GIVEN DATA:
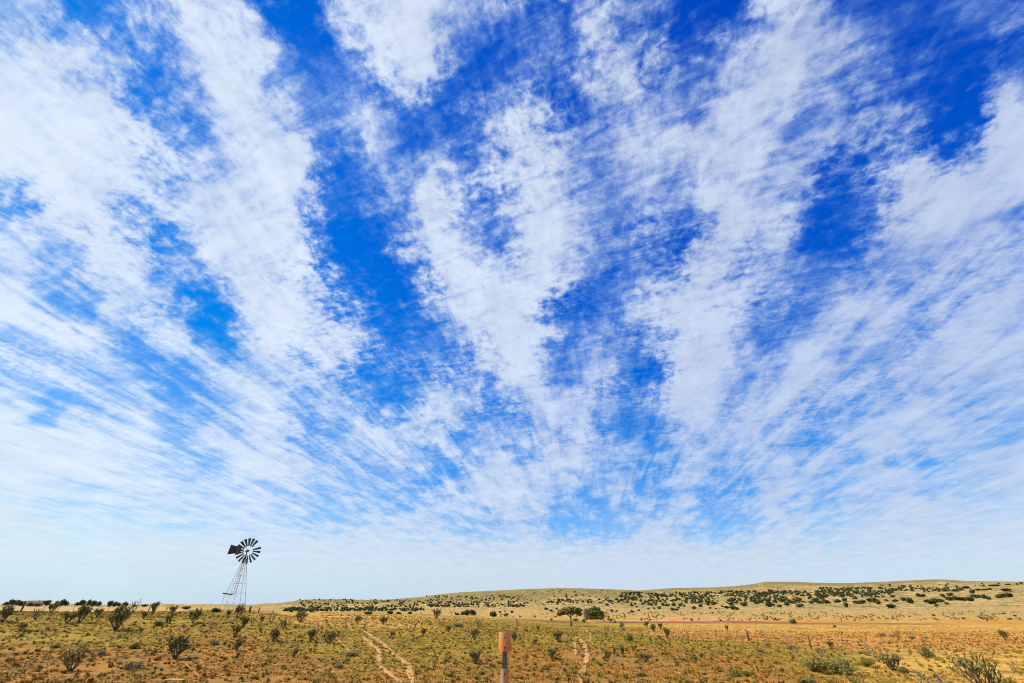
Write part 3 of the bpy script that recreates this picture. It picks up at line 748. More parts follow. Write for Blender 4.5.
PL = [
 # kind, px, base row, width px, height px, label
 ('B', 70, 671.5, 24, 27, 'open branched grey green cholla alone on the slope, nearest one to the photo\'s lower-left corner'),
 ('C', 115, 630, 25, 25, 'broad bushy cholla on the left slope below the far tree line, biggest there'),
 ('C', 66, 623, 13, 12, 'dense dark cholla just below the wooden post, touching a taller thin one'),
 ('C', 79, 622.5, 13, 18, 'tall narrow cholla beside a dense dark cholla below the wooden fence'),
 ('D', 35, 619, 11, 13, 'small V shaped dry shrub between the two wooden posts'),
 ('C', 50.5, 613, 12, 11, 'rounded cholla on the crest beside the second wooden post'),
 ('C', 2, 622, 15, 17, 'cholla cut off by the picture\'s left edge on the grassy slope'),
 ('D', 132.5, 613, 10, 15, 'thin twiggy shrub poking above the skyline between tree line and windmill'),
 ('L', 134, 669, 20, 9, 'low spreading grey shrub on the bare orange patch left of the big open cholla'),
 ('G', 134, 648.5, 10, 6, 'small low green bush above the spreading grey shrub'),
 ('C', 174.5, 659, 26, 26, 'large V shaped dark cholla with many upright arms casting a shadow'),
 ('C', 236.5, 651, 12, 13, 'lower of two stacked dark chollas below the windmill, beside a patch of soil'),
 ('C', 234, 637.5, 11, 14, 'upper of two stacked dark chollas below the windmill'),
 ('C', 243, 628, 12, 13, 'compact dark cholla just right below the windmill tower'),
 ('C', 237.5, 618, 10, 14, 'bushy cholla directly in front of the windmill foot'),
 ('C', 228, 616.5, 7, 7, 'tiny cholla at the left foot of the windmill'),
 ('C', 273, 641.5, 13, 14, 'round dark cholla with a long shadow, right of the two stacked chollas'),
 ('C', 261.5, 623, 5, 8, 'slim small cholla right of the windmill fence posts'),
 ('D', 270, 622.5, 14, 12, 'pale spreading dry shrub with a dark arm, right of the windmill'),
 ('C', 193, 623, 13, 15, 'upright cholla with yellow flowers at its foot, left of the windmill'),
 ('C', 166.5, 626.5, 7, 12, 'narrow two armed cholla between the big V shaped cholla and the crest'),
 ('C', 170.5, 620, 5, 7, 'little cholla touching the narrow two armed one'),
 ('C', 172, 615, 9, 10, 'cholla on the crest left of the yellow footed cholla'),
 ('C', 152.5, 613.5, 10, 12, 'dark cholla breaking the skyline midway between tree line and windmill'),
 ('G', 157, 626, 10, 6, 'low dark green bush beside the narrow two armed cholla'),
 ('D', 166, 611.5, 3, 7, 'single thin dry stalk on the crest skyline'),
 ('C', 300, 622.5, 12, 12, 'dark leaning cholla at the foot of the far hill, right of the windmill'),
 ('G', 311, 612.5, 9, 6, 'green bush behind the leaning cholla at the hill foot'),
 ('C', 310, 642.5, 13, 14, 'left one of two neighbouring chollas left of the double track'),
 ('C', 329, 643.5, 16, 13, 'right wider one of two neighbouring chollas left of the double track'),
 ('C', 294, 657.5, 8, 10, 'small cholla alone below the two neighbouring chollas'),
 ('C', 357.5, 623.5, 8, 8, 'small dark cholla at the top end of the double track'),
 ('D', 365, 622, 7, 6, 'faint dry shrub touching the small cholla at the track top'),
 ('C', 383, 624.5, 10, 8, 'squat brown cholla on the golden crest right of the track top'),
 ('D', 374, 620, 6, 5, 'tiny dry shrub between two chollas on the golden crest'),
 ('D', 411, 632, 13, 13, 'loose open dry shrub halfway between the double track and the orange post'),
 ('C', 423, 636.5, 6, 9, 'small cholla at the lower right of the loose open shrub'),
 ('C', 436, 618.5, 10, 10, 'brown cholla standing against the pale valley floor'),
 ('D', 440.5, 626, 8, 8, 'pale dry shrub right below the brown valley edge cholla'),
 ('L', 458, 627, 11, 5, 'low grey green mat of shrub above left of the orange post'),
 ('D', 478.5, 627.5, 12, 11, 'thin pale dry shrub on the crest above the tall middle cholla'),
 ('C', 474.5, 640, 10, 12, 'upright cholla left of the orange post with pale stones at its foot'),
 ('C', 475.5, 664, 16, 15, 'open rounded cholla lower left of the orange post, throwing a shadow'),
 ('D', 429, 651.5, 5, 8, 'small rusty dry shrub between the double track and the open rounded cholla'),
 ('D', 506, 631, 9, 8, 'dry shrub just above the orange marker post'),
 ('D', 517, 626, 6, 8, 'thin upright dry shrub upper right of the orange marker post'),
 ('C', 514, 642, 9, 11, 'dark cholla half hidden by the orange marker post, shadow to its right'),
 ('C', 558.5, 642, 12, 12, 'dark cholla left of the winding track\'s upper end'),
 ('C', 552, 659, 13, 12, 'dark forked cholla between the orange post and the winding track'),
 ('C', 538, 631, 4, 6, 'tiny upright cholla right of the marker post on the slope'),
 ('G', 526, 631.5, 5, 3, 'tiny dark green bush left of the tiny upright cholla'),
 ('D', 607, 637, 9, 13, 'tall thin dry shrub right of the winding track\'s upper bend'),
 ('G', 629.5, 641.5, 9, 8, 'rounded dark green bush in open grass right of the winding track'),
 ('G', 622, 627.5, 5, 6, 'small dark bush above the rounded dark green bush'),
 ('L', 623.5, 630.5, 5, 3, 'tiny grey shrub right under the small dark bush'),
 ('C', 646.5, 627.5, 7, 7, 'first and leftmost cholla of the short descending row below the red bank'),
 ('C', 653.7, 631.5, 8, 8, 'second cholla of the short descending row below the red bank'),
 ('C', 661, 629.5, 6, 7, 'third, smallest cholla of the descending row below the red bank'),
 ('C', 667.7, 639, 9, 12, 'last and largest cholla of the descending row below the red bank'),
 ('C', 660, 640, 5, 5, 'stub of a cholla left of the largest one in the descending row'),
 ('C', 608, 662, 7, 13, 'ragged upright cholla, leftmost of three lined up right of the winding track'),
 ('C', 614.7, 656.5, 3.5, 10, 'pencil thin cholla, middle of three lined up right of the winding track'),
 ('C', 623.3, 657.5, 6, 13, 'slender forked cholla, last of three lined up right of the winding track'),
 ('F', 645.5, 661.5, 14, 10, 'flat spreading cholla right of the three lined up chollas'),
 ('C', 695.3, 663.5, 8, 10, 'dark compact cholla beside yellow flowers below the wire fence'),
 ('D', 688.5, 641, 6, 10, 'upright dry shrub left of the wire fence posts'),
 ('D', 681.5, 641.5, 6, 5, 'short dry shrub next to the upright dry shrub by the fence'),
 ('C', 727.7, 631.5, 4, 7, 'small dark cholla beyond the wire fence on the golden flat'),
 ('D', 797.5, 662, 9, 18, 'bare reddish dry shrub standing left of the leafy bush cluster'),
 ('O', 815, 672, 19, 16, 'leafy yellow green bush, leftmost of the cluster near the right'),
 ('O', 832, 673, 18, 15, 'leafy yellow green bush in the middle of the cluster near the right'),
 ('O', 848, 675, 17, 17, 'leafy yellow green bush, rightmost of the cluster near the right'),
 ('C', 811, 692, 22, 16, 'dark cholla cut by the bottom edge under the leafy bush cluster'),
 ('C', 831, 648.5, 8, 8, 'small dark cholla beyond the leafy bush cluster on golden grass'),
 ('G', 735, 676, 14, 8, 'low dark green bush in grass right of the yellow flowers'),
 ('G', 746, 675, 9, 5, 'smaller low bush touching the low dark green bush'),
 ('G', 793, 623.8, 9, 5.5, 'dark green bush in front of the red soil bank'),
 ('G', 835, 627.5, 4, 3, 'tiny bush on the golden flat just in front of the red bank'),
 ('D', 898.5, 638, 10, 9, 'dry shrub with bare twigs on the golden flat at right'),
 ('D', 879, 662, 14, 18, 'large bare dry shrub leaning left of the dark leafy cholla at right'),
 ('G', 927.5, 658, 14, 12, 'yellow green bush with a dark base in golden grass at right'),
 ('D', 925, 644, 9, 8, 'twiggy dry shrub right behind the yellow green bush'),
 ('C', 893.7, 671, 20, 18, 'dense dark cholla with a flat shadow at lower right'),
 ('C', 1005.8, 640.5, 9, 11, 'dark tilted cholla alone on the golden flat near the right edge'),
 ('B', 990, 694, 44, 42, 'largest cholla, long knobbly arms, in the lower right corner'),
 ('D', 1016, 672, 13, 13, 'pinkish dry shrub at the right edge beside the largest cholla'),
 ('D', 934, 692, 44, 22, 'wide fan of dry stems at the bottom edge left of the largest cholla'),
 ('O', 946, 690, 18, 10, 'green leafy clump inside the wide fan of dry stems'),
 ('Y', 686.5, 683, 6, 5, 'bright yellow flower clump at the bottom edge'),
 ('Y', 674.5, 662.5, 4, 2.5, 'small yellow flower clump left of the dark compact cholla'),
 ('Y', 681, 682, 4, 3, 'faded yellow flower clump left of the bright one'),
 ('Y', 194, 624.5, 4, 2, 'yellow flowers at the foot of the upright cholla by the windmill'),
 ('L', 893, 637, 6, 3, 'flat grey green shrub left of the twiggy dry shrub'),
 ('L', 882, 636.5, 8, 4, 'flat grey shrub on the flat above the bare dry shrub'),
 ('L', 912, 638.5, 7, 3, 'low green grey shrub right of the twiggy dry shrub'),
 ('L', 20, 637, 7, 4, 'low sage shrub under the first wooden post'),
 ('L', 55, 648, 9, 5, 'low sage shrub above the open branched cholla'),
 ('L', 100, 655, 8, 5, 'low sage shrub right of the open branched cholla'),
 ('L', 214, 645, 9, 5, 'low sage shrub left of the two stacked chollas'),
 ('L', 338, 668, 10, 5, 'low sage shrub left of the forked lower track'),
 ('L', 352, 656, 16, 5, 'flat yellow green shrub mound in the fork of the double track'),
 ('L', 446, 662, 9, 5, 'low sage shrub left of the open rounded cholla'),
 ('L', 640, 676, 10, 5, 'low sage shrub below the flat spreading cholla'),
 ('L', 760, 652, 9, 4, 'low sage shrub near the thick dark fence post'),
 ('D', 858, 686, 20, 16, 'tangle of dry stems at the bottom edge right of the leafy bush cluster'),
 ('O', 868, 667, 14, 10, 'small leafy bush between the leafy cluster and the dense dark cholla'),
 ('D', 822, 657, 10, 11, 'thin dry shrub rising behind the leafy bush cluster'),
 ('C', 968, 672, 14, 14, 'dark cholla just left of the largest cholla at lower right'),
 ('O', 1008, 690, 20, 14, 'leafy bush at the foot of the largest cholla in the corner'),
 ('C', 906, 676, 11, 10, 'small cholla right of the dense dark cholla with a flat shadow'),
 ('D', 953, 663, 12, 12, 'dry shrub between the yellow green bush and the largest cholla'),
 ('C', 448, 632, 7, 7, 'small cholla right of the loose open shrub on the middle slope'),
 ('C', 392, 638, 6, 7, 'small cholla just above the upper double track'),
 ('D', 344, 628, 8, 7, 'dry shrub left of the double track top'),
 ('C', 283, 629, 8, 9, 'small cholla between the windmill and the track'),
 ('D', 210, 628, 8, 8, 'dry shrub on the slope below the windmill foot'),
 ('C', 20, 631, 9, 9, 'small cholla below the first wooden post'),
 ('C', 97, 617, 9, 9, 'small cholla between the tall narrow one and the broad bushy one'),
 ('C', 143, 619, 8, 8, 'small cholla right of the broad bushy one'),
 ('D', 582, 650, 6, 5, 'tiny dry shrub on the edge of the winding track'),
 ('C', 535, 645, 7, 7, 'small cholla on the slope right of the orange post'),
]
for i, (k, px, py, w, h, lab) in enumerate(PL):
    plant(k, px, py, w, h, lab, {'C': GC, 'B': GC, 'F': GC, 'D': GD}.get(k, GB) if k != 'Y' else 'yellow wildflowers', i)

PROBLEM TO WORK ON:
Every line that holds the word "picture" counts once; state the total number of such lines and nothing else.

EXERCISE RESULT:
2